Whether I should have liked Harnoncourt’s way with Mendelssohn’s setting of the forty-second Psalm, who knows? I certainly like – very much – his having programmed it. We almost never hear Mendelssohn’s shorter choral works; indeed, although Elijah has the reputation of being a warhorse, I have only heard it once in the concert hall, under Kurt Masur. This was a performance in general as beautifully crafted as the work itself. (If you do not know it, please give it a try! Likewise the extraordinary Die erste Walpurgisnacht and a very fine Kyrie setting, both on a highly recommendable disc from Michel Corboz, who has also recorded Psalm 42 (review). For Harnoncourt fans amongst you, I feel bound to remark that he also recorded the former, although I have not heard that recording.) The opening chorus was often amiable – have I used up my store of Mendelssohn clichés yet? – without that being a term of mild abuse; its sterner moments told too. It sounded midway between Mozart and Brahms, which is probably just about where Mendelssohn tends to stand. The oboe solo was utterly ravishing, putting me in mind of a Bach obbligato. Dorothea Röschmann, who had the only real vocal solos in the work, proved imploring yet, as one would suspect, possessed of a thrillingly ‘big’ voice. Her aria with female chorus brought similarities not only with the inevitable Midsummer Night’s Dream but also the Second Symphony.
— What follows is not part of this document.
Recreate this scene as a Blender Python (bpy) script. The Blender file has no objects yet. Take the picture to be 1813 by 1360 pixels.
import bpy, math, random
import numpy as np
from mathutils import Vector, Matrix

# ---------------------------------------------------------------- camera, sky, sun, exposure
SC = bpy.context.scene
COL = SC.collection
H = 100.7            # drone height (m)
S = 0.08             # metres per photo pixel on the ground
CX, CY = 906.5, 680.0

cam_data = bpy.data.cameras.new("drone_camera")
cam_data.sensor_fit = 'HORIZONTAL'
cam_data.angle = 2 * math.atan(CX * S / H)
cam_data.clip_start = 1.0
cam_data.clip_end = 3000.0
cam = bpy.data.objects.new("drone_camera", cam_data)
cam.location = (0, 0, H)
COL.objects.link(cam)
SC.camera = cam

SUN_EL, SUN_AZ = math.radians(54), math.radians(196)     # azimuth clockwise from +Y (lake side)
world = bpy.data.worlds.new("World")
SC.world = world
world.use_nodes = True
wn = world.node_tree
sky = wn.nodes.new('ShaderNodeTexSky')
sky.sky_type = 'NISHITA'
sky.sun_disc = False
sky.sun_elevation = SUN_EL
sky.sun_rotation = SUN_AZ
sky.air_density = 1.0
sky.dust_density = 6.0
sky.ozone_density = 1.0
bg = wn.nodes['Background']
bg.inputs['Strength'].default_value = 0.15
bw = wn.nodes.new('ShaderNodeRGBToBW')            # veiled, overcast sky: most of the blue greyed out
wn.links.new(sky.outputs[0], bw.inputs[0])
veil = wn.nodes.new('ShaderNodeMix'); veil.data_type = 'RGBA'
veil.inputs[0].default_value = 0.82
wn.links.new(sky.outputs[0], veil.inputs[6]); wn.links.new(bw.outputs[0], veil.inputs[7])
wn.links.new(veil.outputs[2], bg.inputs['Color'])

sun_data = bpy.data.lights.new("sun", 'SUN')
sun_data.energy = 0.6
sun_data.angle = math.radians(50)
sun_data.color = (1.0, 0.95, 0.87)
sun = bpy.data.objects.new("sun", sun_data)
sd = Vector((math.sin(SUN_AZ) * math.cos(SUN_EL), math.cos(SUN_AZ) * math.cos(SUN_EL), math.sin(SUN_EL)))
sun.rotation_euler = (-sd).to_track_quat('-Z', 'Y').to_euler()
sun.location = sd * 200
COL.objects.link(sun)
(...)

After that, the male-voice opening to the chorus, ‘Was betrübst du dich, meine Seele’, offered imposing contrast, without sounding merely grandiose. Röschmann’s recitative, ‘Mein Gott, betrübt ist meine Seele an mir’, sounded veritably Elsa-like; following that, there was fine work from her and the male quartet (two from the Arnold Schönberg Chor). The choir provided an echt-Romantic choral sound, perfectly blended, in the final number, the orchestra producing playing of quite amazing clarity. It may have been the only time I have heard this work in the concert hall, but I doubt I should have had many, if any, opportunities to hear it performed better.

The Scottish Symphony – I do not think we are supposed to call it his ‘Scotch’ any more! – receives many more performances, of course, but perhaps not so many as one might expect. At least in my experience, its Italian brother seems to crop up far more often. The opening to the first movement was grave yet sweet of tone; indeed, the whole introduction sounded full of potentiality, not unlike Haydn in that respect. Heras-Casado imparted a fine sense of momentum; he clearly knew, and knew how to communicate, its contours. The Allegro un poco agitato soon developed a fine head of steam, as it were. As earlier, there was a fine sense of intimacy too; indeed, that was really one of the hallmarks of this performance, which seemed conceived very much in chamber-music style. There was certainly little that was Wagnerian about Heras-Casado’s Mendelssohn; not that there is anything wrong with such an approach, which I remember well from Sir Colin Davis conducting this symphony, but there is rarely one ‘correct’ way. And, although Heras-Casado could drive quite hard, the second group yielded in lovely – yes, I must have used up my store by now – fashion, the development of its material seeming here of particular interest (subtleties brought out without underlining). There was brilliantly virtuosic playing to be heard in the scherzo; essentially, it sounded as a Mendelssohn scherzo should (whatever I might have said about there not being one way). Clarity of counterpoint was admirable; so, crucially, was its direction. The opening to the Adagio was infused with sweet Viennese longing, which, under Heras-Casado’s wise leadership, did not neglect the particular twists that mark this music as Mendelssohn’s, close though it rightly might have sounded at times to Schumann. The sterner, majestic passages were given their full due too, and, again, there was a fine sense of how the movement cohered as a whole. There followed as spirited and, in general, precise an account as one might hope for of the finale, tension maintained throughout. My only real cavil was a slightly hesitant moment or two at the turn to the minor, but after that, the music grew to a splendid final peroration.